Dans un communiqué publié vendredi, la Fnaim indique que «l'enjeu n'a jamais été de ficher les accidents de la vie mais de circonscrire le risque [de l'impayé] pour les propriétaires». Mais force est de constater, que les impayés résultent souvent d'une baisse des revenus provoquée par les problèmes inhérents à la vie professionnelle ou personnelle. Et le fichier ne fera pas la différence entre ces situations et les locataires indélicats.

Du reste, les statistiques du ministère de la Justice montrent que l’impayé est rare : 147 000 procédures (2) ont été engagées pour ce motif par les bailleurs en 2017 pour obtenir devant les tribunaux l’expulsion de leur locataire défaillant pour un total de 11,5 millions de logements locatifs (6,6 millions dans le privé et 4,9 millions dans le parc public).

«Autres solutions»

Concernant son audition par la CNIL mercredi, la Fnaim parle dans un communiqué de presse publié vendredi d'un «échange constructif et pédagogique [qui] a permis de faire un point précis autour de ce projet [de fichier]». Elle indique que la mise en place éventuelle d'un tel outil devra faire au préalable «l'objet d'une étude d'impact». L'organisation professionnelle se dit aussi «ouverte à d'autres solutions».
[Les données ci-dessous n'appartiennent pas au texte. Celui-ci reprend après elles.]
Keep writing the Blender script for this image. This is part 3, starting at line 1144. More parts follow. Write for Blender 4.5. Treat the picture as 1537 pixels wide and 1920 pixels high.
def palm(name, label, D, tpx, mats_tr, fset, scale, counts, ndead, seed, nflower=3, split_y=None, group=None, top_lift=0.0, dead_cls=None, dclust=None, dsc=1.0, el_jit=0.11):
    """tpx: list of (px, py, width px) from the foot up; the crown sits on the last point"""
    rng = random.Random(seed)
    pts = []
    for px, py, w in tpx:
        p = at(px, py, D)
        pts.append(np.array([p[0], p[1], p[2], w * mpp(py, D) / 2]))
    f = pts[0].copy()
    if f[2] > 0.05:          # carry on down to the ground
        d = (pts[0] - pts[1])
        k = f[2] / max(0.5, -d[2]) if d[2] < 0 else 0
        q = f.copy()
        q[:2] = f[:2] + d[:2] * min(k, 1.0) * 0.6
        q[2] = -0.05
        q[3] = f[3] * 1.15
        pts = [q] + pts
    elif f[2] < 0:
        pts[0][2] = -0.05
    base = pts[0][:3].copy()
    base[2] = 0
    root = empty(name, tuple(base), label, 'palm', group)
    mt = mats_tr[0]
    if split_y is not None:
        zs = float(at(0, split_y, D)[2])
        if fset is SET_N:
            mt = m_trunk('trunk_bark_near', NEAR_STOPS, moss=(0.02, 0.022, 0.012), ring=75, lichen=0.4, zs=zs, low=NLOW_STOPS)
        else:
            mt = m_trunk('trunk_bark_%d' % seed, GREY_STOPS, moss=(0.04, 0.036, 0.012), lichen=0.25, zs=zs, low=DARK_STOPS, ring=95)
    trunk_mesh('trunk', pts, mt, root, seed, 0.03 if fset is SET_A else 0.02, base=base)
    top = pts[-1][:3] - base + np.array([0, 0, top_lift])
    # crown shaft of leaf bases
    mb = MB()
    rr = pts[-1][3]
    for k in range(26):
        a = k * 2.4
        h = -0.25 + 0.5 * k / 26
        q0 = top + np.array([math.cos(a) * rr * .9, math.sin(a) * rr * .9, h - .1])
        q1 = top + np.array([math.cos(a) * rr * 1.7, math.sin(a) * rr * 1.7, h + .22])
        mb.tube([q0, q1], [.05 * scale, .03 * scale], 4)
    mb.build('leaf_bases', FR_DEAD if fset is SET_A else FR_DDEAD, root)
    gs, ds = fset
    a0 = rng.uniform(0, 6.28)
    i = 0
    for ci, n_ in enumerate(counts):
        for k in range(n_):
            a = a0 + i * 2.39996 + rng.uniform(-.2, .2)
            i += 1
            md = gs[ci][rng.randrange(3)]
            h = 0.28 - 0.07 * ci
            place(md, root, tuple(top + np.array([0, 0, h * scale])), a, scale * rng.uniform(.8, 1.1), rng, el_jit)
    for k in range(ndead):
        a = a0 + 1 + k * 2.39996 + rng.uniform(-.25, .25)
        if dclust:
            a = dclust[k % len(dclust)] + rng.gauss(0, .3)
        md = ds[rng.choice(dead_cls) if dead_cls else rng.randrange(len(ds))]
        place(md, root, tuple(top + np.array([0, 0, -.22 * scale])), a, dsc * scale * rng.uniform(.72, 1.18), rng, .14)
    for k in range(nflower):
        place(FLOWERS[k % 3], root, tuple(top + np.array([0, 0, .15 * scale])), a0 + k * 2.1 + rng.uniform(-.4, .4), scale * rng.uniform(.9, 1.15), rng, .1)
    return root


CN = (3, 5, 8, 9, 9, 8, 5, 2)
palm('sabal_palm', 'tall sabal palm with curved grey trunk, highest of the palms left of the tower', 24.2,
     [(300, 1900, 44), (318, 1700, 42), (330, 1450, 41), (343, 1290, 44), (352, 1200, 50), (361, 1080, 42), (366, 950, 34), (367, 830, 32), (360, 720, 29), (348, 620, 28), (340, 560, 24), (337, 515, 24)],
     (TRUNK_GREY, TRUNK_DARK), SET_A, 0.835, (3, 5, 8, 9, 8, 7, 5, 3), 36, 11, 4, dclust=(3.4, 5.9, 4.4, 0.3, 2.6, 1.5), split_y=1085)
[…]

Outre que l’impayé de loyer est rare (1,3% des procédures judiciaires concernent ce problème en 2017 selon le ministère de la Justice), les propriétaires peuvent se protéger en souscrivant une assurance qui coûte entre 3 et 4% du montant du loyer (30 à 40 euros pour un loyer de 1 000 euros par exemple). Action logement, le collecteur du 1% logement, a mis en place en collaboration avec le ministère du Logement, la garantie Visale, ouverte à tous les jeunes (étudiants et actifs) de moins de 30 ans, et les salariés de plus de 30 ans en situation professionnelle précaire (période d’essai, CDD, intérim). Visale garantit le paiement du loyer en cas de défaillance du locataire. Ce qui est mieux qu’une liste noire.

1) Consommation Logement Cadre de vie, Confédération nationale du logement, Confédération générale du logement
2) Infostat justice numéro 167, mars 2019.